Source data
[BEGIN]

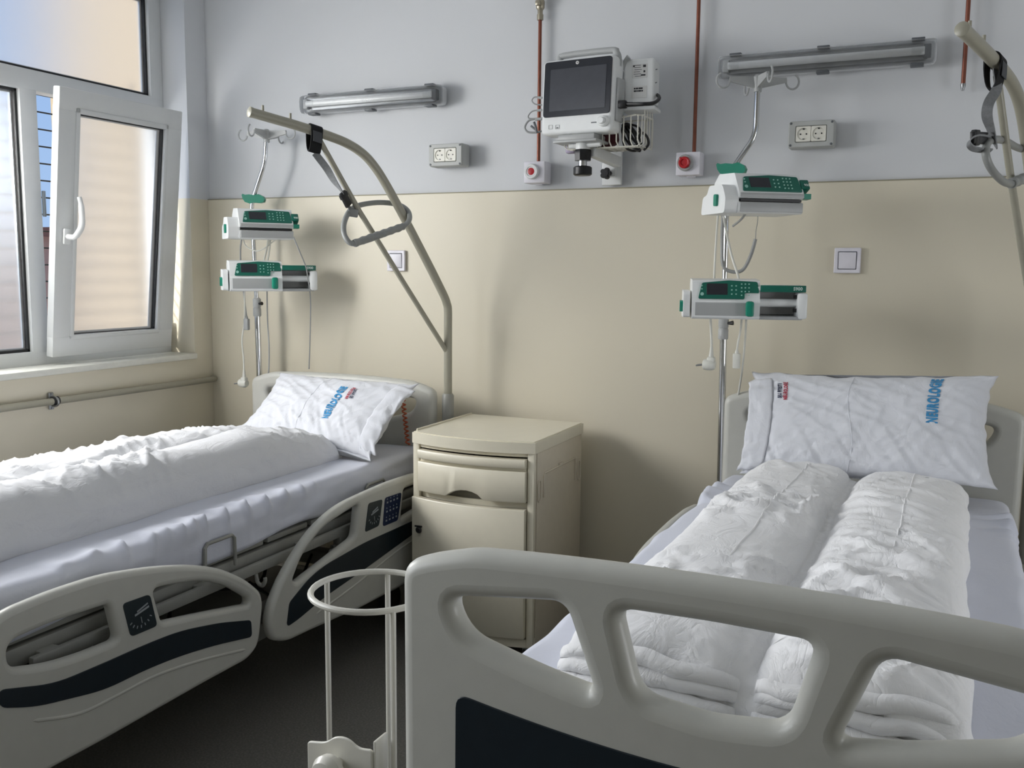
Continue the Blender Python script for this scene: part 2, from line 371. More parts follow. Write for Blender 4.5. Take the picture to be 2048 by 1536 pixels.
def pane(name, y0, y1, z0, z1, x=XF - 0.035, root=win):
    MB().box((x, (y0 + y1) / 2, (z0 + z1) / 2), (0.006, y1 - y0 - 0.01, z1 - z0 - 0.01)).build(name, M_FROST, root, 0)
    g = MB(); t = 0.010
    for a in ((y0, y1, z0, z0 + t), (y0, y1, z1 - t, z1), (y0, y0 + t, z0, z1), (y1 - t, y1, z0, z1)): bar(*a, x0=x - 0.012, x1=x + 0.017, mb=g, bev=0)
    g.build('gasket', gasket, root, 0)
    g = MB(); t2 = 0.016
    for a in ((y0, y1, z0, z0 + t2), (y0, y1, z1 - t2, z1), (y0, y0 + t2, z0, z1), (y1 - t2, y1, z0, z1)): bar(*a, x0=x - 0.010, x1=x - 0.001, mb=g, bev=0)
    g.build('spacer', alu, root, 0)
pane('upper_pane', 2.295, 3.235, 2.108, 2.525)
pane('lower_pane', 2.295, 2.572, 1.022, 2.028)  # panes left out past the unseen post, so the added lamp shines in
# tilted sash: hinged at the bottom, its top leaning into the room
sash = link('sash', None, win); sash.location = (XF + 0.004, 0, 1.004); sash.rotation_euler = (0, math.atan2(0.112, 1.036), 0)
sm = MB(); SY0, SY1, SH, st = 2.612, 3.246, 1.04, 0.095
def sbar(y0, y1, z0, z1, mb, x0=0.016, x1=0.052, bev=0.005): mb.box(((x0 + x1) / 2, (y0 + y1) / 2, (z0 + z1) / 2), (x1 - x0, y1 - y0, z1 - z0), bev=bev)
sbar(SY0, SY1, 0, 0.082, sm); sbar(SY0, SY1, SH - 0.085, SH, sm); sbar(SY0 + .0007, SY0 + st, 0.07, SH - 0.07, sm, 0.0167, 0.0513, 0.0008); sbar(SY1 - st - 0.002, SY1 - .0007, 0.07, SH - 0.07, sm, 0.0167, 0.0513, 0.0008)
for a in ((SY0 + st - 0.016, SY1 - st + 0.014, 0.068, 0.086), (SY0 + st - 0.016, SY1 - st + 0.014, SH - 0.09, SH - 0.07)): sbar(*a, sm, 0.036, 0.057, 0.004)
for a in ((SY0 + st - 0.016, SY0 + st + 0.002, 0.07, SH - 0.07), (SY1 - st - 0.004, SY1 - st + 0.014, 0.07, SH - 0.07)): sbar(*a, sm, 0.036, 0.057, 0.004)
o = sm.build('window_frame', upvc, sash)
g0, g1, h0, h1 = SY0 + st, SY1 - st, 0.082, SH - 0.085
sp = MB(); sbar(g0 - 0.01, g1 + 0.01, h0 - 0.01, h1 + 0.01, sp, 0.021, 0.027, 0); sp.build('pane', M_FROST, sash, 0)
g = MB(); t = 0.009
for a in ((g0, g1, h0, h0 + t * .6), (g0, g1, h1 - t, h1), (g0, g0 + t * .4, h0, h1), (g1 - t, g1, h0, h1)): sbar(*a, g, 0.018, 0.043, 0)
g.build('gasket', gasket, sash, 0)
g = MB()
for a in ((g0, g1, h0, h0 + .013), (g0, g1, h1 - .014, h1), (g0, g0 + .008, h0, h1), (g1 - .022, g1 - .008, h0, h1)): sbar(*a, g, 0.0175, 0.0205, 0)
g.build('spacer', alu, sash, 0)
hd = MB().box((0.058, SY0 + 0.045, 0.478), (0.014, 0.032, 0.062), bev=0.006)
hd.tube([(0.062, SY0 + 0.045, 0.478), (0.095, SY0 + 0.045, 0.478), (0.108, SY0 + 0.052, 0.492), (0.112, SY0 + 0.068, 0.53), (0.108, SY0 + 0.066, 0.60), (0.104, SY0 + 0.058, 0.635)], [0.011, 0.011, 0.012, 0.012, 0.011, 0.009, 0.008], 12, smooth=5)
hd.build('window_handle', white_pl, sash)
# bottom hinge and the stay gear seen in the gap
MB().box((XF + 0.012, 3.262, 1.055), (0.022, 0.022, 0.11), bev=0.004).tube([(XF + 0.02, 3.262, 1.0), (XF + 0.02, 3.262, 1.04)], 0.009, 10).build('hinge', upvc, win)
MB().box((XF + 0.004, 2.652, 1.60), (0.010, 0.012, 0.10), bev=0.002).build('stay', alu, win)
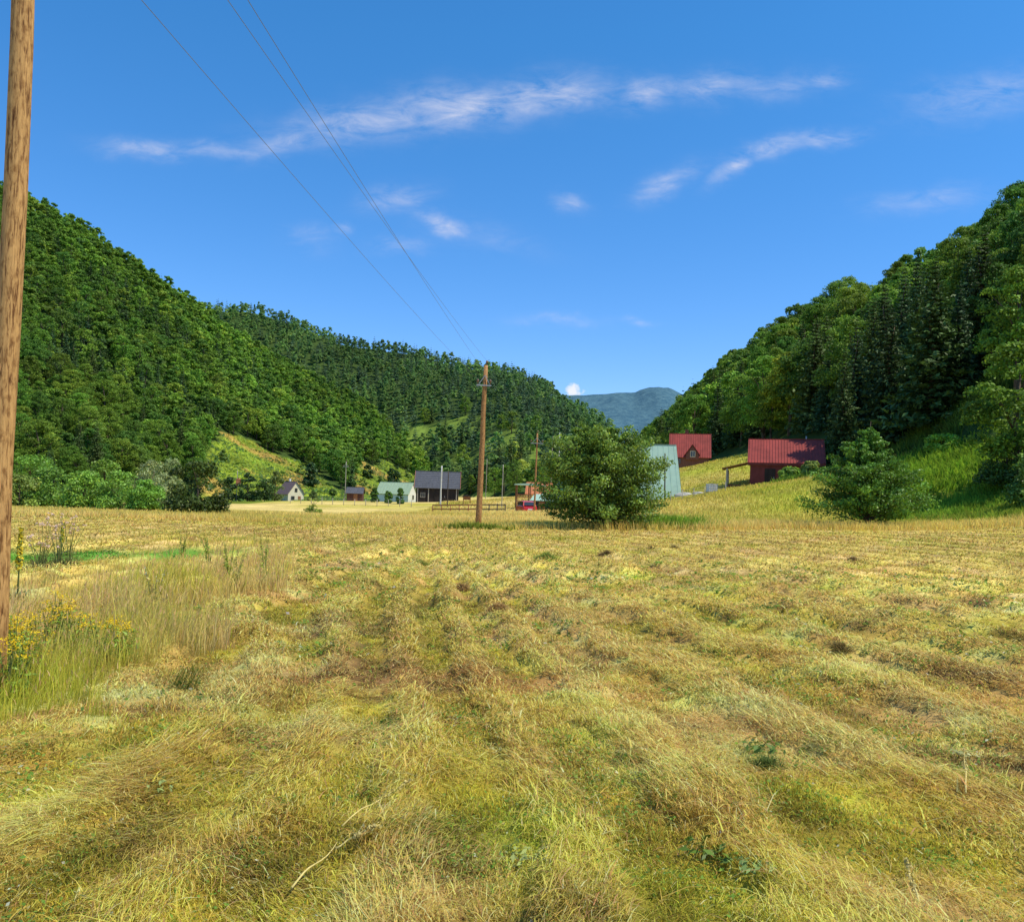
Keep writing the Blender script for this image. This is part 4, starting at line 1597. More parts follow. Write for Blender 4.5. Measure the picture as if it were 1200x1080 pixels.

[END]

- _EXERCISE DESCRIPTION_:
Set down the material above as is, without any pictures.

- _SOLUTION FOR THIS TASK_:
Continue the Blender Python script for this scene: part 2, from line 371. More parts follow. Write for Blender 4.5. Take the picture to be 2048 by 1536 pixels.
def pane(name, y0, y1, z0, z1, x=XF - 0.035, root=win):
    MB().box((x, (y0 + y1) / 2, (z0 + z1) / 2), (0.006, y1 - y0 - 0.01, z1 - z0 - 0.01)).build(name, M_FROST, root, 0)
    g = MB(); t = 0.010
    for a in ((y0, y1, z0, z0 + t), (y0, y1, z1 - t, z1), (y0, y0 + t, z0, z1), (y1 - t, y1, z0, z1)): bar(*a, x0=x - 0.012, x1=x + 0.017, mb=g, bev=0)
    g.build('gasket', gasket, root, 0)
    g = MB(); t2 = 0.016
    for a in ((y0, y1, z0, z0 + t2), (y0, y1, z1 - t2, z1), (y0, y0 + t2, z0, z1), (y1 - t2, y1, z0, z1)): bar(*a, x0=x - 0.010, x1=x - 0.001, mb=g, bev=0)
    g.build('spacer', alu, root, 0)
pane('upper_pane', 2.295, 3.235, 2.108, 2.525)
pane('lower_pane', 2.295, 2.572, 1.022, 2.028)  # panes left out past the unseen post, so the added lamp shines in
# tilted sash: hinged at the bottom, its top leaning into the room
sash = link('sash', None, win); sash.location = (XF + 0.004, 0, 1.004); sash.rotation_euler = (0, math.atan2(0.112, 1.036), 0)
sm = MB(); SY0, SY1, SH, st = 2.612, 3.246, 1.04, 0.095
def sbar(y0, y1, z0, z1, mb, x0=0.016, x1=0.052, bev=0.005): mb.box(((x0 + x1) / 2, (y0 + y1) / 2, (z0 + z1) / 2), (x1 - x0, y1 - y0, z1 - z0), bev=bev)
sbar(SY0, SY1, 0, 0.082, sm); sbar(SY0, SY1, SH - 0.085, SH, sm); sbar(SY0 + .0007, SY0 + st, 0.07, SH - 0.07, sm, 0.0167, 0.0513, 0.0008); sbar(SY1 - st - 0.002, SY1 - .0007, 0.07, SH - 0.07, sm, 0.0167, 0.0513, 0.0008)
for a in ((SY0 + st - 0.016, SY1 - st + 0.014, 0.068, 0.086), (SY0 + st - 0.016, SY1 - st + 0.014, SH - 0.09, SH - 0.07)): sbar(*a, sm, 0.036, 0.057, 0.004)
for a in ((SY0 + st - 0.016, SY0 + st + 0.002, 0.07, SH - 0.07), (SY1 - st - 0.004, SY1 - st + 0.014, 0.07, SH - 0.07)): sbar(*a, sm, 0.036, 0.057, 0.004)
o = sm.build('window_frame', upvc, sash)
g0, g1, h0, h1 = SY0 + st, SY1 - st, 0.082, SH - 0.085
sp = MB(); sbar(g0 - 0.01, g1 + 0.01, h0 - 0.01, h1 + 0.01, sp, 0.021, 0.027, 0); sp.build('pane', M_FROST, sash, 0)
g = MB(); t = 0.009
for a in ((g0, g1, h0, h0 + t * .6), (g0, g1, h1 - t, h1), (g0, g0 + t * .4, h0, h1), (g1 - t, g1, h0, h1)): sbar(*a, g, 0.018, 0.043, 0)
g.build('gasket', gasket, sash, 0)
g = MB()
for a in ((g0, g1, h0, h0 + .013), (g0, g1, h1 - .014, h1), (g0, g0 + .008, h0, h1), (g1 - .022, g1 - .008, h0, h1)): sbar(*a, g, 0.0175, 0.0205, 0)
g.build('spacer', alu, sash, 0)
hd = MB().box((0.058, SY0 + 0.045, 0.478), (0.014, 0.032, 0.062), bev=0.006)
hd.tube([(0.062, SY0 + 0.045, 0.478), (0.095, SY0 + 0.045, 0.478), (0.108, SY0 + 0.052, 0.492), (0.112, SY0 + 0.068, 0.53), (0.108, SY0 + 0.066, 0.60), (0.104, SY0 + 0.058, 0.635)], [0.011, 0.011, 0.012, 0.012, 0.011, 0.009, 0.008], 12, smooth=5)
hd.build('window_handle', white_pl, sash)
# bottom hinge and the stay gear seen in the gap
MB().box((XF + 0.012, 3.262, 1.055), (0.022, 0.022, 0.11), bev=0.004).tube([(XF + 0.02, 3.262, 1.0), (XF + 0.02, 3.262, 1.04)], 0.009, 10).build('hinge', upvc, win)
MB().box((XF + 0.004, 2.652, 1.60), (0.010, 0.012, 0.10), bev=0.002).build('stay', alu, win)
Keep writing the Blender script for this image. This is part 4, starting at line 1597. More parts follow. Write for Blender 4.5. Measure the picture as if it were 1200x1080 pixels.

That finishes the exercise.